Another big issue facing the country is corruption and cronyism, in which Htut Aung says Myanmar is currently the world champion. In his opinion, this issue must be tackled at the highest level of government, starting from the top leaders, ministers and senior civil servants.
“Once corruption and cronyism is reduced, the gap between the rich and poor will be narrowed,” he says.
After decades of isolation and economic sanctions by the West, he says, another key agenda item is to reform the economy as the country opens up for foreign investment and businesses.
During the current session of Parliament, which started last Wednesday, foreign investment regulations, special economic zones and minimum wage laws are expected to be addressed.

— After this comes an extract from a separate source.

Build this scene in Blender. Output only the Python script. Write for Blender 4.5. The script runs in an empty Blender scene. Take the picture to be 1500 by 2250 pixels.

On national reconciliation with the various armed ethnic groups, he says this crucial issue will take some time to resolve as 25 per cent of Myanmar’s 60 million people come from various ethnic groups
“A federation of these ethnic groups, or a union, is possible. We will bring all of them together. The army, which is our strongest institution, is not hypocritical. Their leaders want change.
“However, true democracy will not be realised until we have the next general election in 2015. For the NLD, I think they will have about three years to strengthen their human resources. They need a big re-organisation as Daw Aung San Suu Kyi will be 71 years old by then, and they need a new generation of leaders and successors.
“By then, we hope all the political parties will be more mature and they will work towards reconstruction of our country,” he says.